Exercise prompt
Starting from the line that contains "The Blender Python script for this scene continues.", copy every line exactly until the line that contains "mb.add(V, Fq, (1, 1, 1));", which is also included.

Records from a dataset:
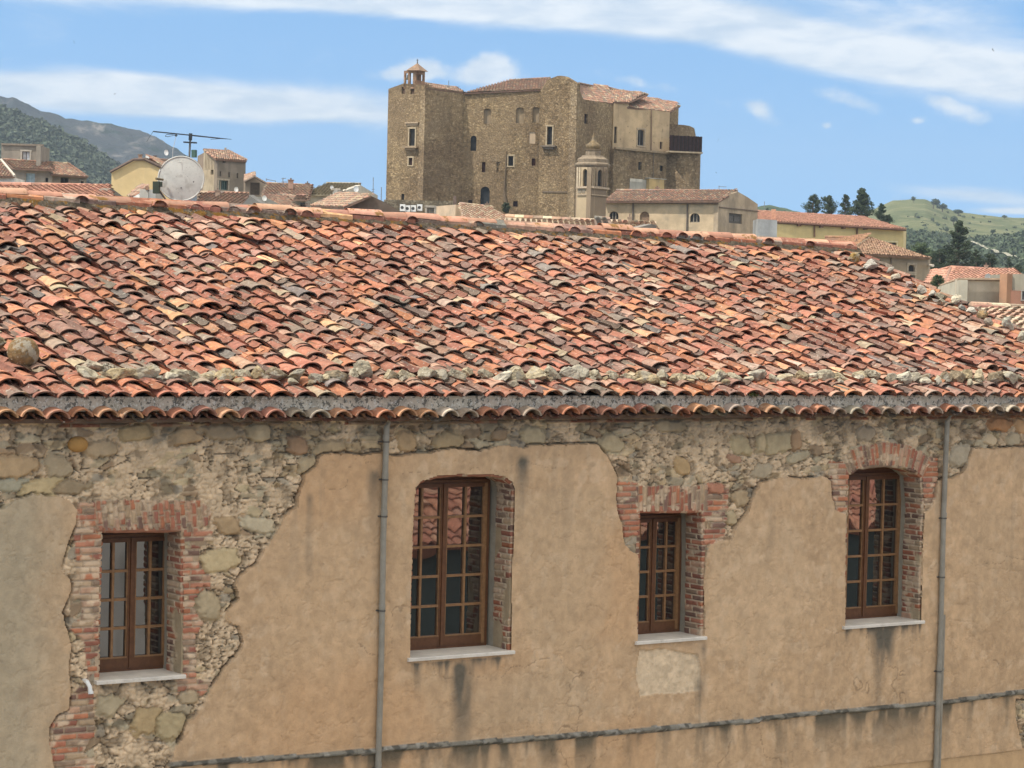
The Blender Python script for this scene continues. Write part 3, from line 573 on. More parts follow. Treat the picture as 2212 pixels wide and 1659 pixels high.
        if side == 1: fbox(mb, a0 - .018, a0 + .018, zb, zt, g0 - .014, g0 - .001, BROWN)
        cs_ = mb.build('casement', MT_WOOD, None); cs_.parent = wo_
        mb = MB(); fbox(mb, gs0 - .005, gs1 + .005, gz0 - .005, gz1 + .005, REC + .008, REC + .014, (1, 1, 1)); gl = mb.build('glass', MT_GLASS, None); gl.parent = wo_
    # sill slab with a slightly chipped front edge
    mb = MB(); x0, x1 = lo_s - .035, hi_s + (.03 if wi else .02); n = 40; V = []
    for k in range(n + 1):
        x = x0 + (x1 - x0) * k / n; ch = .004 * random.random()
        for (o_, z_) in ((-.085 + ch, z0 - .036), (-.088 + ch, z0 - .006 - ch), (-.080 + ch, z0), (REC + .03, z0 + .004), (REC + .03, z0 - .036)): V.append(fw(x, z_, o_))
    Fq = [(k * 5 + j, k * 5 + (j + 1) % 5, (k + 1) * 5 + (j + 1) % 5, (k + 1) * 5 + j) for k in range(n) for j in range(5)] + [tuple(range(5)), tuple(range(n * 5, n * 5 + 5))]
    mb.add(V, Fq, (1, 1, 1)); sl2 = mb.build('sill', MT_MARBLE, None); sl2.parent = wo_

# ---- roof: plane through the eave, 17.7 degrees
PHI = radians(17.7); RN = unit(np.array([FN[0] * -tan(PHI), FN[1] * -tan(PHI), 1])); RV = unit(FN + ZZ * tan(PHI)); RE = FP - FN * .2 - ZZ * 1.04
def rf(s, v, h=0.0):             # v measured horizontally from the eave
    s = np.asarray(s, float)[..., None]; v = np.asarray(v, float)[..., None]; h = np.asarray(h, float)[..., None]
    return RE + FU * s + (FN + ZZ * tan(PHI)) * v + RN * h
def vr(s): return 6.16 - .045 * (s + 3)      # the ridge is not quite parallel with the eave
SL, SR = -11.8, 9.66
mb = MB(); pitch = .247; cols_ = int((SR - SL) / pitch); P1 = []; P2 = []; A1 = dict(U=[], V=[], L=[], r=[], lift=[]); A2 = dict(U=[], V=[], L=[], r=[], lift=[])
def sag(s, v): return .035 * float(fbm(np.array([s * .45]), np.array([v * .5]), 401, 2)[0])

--

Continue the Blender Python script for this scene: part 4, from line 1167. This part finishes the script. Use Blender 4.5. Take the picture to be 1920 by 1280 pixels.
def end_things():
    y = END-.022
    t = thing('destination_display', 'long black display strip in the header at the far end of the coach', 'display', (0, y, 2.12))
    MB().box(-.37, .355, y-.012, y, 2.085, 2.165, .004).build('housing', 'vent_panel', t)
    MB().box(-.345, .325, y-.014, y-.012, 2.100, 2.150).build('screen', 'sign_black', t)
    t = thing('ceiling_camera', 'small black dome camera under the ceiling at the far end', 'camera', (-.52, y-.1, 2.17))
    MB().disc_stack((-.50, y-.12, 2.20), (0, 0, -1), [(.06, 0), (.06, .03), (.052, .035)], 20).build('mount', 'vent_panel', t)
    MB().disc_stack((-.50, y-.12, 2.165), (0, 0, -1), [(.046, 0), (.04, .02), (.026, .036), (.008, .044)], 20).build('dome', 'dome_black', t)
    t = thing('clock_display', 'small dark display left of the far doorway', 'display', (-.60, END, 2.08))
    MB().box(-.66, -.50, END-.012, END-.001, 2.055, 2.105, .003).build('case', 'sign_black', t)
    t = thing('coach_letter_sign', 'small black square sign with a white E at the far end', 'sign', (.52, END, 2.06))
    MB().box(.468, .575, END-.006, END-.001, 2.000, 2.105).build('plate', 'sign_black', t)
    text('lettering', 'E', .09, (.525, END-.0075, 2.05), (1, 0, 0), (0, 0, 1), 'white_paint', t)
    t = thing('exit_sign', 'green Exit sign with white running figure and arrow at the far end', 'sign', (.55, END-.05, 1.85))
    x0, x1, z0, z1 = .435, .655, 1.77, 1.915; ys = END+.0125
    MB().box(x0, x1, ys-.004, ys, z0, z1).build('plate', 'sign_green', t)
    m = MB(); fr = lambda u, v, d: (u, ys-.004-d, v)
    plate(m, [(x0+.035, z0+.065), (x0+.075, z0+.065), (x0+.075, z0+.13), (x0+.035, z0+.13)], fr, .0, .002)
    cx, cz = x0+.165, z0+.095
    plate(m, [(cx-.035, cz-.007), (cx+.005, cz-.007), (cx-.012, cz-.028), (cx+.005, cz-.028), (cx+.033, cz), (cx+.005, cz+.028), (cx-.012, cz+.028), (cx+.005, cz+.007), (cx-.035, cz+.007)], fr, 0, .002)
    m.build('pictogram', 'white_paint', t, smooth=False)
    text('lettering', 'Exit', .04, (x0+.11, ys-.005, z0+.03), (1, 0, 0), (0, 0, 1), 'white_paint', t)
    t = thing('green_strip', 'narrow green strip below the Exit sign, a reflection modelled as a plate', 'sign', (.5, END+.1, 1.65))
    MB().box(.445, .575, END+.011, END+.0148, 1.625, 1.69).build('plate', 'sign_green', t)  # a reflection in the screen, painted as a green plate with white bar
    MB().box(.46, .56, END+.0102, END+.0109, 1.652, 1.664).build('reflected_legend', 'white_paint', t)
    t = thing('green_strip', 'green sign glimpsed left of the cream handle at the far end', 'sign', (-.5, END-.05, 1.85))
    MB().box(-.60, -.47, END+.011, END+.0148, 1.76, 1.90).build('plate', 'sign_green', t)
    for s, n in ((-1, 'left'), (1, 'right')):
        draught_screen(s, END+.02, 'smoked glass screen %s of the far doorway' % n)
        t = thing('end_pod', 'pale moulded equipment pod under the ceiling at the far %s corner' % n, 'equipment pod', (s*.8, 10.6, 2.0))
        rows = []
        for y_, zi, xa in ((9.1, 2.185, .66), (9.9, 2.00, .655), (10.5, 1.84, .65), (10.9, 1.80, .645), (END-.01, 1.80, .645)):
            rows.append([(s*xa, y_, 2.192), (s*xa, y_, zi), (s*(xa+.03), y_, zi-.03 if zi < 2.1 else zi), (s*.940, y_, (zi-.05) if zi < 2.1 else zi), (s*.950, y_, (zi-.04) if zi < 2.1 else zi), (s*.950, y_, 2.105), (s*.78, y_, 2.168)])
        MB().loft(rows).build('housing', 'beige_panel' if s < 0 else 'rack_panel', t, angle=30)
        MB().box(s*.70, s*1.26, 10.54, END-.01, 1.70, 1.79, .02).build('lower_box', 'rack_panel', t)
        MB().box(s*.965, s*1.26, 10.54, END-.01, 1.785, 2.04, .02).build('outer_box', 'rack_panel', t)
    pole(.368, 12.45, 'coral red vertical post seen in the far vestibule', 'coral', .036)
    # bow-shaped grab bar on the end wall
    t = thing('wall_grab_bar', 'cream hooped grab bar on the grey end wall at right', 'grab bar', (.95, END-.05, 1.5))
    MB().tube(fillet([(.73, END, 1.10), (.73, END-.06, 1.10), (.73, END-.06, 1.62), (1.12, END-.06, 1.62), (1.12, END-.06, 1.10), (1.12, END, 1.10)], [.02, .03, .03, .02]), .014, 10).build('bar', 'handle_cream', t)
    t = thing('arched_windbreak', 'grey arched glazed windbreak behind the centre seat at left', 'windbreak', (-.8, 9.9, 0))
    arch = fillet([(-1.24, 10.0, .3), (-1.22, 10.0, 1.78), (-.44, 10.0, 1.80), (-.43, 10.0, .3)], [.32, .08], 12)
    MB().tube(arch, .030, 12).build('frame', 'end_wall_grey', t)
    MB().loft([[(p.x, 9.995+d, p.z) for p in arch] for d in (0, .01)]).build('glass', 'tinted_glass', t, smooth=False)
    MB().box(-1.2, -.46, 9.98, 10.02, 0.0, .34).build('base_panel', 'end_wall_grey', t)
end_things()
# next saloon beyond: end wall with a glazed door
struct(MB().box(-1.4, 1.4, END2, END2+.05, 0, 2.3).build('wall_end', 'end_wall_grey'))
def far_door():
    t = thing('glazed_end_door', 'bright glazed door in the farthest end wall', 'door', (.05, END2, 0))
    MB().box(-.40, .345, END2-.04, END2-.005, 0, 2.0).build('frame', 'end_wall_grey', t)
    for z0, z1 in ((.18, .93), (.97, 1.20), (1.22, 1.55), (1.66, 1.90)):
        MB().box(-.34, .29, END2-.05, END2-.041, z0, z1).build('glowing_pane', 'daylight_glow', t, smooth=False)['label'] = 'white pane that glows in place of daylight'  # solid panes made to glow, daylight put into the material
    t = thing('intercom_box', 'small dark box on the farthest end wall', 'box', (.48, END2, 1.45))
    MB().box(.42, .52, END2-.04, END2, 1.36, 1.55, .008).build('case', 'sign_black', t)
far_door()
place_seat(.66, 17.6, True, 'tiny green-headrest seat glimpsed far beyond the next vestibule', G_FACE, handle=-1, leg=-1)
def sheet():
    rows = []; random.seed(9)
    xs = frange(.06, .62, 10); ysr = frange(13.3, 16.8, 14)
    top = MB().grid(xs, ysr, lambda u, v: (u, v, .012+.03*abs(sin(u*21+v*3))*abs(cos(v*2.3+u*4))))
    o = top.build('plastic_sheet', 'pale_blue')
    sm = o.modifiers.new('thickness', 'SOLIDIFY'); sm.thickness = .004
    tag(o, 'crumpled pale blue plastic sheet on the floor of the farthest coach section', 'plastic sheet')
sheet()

...

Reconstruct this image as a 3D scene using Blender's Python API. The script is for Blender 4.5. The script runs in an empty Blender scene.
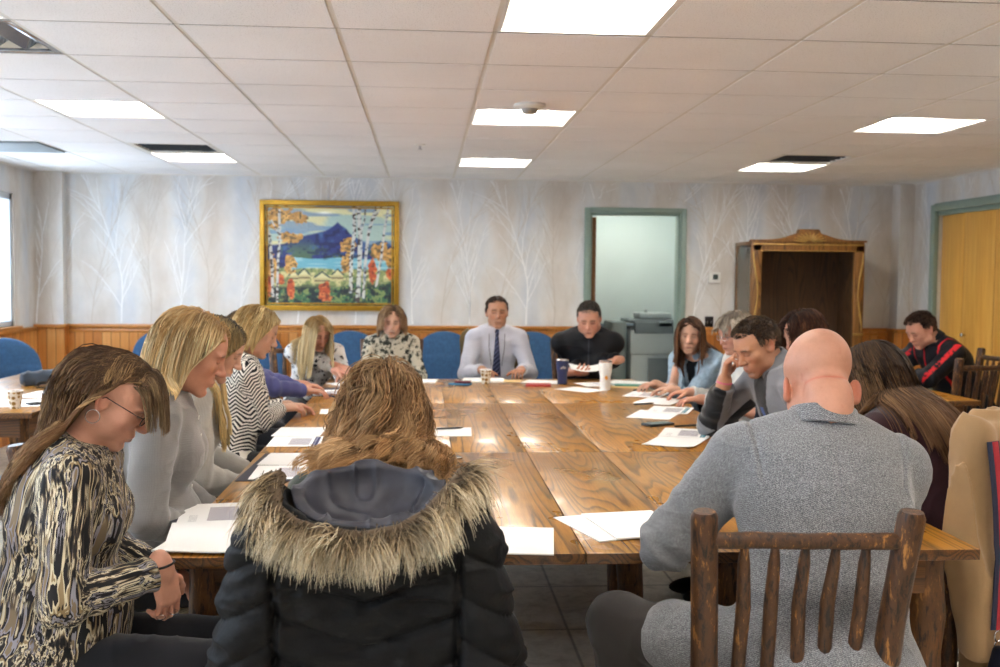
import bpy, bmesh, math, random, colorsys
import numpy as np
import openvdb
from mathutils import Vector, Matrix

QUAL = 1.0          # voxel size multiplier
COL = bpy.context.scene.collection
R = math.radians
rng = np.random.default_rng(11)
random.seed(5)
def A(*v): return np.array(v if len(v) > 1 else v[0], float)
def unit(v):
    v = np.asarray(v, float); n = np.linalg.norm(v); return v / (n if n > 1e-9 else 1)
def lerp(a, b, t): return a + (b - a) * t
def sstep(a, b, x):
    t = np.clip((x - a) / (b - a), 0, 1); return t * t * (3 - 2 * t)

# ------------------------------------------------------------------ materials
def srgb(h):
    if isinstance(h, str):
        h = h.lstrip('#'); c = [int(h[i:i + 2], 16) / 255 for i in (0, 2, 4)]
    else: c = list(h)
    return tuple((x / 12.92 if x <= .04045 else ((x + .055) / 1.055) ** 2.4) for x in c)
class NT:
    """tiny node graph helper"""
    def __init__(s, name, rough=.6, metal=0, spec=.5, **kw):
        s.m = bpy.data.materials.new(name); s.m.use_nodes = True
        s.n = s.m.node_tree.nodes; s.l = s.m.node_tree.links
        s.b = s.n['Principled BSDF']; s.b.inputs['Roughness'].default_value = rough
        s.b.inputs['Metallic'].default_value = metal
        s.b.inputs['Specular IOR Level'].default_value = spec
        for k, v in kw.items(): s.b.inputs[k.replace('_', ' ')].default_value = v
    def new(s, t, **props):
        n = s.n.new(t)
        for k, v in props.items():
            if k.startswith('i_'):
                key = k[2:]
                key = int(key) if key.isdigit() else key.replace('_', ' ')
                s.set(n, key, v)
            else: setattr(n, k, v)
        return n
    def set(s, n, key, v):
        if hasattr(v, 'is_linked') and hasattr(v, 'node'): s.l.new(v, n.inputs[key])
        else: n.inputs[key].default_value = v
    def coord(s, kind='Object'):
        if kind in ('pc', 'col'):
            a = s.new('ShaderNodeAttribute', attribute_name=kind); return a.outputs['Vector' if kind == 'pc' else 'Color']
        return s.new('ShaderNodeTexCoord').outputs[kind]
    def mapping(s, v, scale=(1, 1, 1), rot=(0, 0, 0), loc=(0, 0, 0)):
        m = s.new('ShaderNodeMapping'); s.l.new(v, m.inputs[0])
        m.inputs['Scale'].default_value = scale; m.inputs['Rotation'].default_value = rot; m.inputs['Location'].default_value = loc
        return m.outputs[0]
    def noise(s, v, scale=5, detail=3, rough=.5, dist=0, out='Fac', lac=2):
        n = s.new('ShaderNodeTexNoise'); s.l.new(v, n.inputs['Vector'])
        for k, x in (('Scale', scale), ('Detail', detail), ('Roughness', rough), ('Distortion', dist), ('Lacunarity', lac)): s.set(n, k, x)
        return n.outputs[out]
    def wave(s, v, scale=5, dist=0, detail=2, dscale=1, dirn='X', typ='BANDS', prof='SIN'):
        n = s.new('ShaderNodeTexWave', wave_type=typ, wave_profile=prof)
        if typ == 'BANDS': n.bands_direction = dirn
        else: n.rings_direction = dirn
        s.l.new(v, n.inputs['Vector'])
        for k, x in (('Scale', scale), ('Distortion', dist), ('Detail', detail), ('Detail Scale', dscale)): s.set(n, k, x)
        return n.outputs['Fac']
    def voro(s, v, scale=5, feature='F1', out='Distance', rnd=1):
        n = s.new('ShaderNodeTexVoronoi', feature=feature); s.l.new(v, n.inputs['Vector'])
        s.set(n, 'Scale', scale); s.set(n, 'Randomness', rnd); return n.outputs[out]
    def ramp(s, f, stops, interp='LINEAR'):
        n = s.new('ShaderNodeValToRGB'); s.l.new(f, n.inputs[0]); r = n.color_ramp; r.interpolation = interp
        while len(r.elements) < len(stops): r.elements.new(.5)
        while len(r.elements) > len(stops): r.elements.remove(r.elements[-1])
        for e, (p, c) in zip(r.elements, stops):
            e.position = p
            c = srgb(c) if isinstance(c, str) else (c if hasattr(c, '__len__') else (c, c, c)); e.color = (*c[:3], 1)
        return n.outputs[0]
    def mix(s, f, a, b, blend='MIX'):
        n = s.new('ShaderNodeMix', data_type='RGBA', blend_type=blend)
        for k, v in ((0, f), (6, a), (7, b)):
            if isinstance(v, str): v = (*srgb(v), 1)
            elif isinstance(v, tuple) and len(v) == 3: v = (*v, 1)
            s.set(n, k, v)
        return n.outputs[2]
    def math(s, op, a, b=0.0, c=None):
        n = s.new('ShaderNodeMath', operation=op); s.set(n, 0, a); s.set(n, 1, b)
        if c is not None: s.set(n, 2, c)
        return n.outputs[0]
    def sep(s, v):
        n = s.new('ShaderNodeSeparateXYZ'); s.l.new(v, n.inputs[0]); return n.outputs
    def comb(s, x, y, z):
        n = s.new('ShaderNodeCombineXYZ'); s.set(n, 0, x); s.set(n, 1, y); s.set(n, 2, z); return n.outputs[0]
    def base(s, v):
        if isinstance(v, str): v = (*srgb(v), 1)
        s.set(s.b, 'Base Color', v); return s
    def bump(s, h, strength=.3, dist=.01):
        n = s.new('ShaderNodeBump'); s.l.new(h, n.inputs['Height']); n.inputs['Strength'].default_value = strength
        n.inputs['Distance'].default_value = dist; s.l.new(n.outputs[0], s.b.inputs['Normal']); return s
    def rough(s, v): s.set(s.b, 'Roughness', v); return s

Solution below
The Blender Python script for this scene continues. Write part 3, from line 573 on. More parts follow. Treat the picture as 2212 pixels wide and 1659 pixels high.
        if side == 1: fbox(mb, a0 - .018, a0 + .018, zb, zt, g0 - .014, g0 - .001, BROWN)
        cs_ = mb.build('casement', MT_WOOD, None); cs_.parent = wo_
        mb = MB(); fbox(mb, gs0 - .005, gs1 + .005, gz0 - .005, gz1 + .005, REC + .008, REC + .014, (1, 1, 1)); gl = mb.build('glass', MT_GLASS, None); gl.parent = wo_
    # sill slab with a slightly chipped front edge
    mb = MB(); x0, x1 = lo_s - .035, hi_s + (.03 if wi else .02); n = 40; V = []
    for k in range(n + 1):
        x = x0 + (x1 - x0) * k / n; ch = .004 * random.random()
        for (o_, z_) in ((-.085 + ch, z0 - .036), (-.088 + ch, z0 - .006 - ch), (-.080 + ch, z0), (REC + .03, z0 + .004), (REC + .03, z0 - .036)): V.append(fw(x, z_, o_))
    Fq = [(k * 5 + j, k * 5 + (j + 1) % 5, (k + 1) * 5 + (j + 1) % 5, (k + 1) * 5 + j) for k in range(n) for j in range(5)] + [tuple(range(5)), tuple(range(n * 5, n * 5 + 5))]
    mb.add(V, Fq, (1, 1, 1)); sl2 = mb.build('sill', MT_MARBLE, None); sl2.parent = wo_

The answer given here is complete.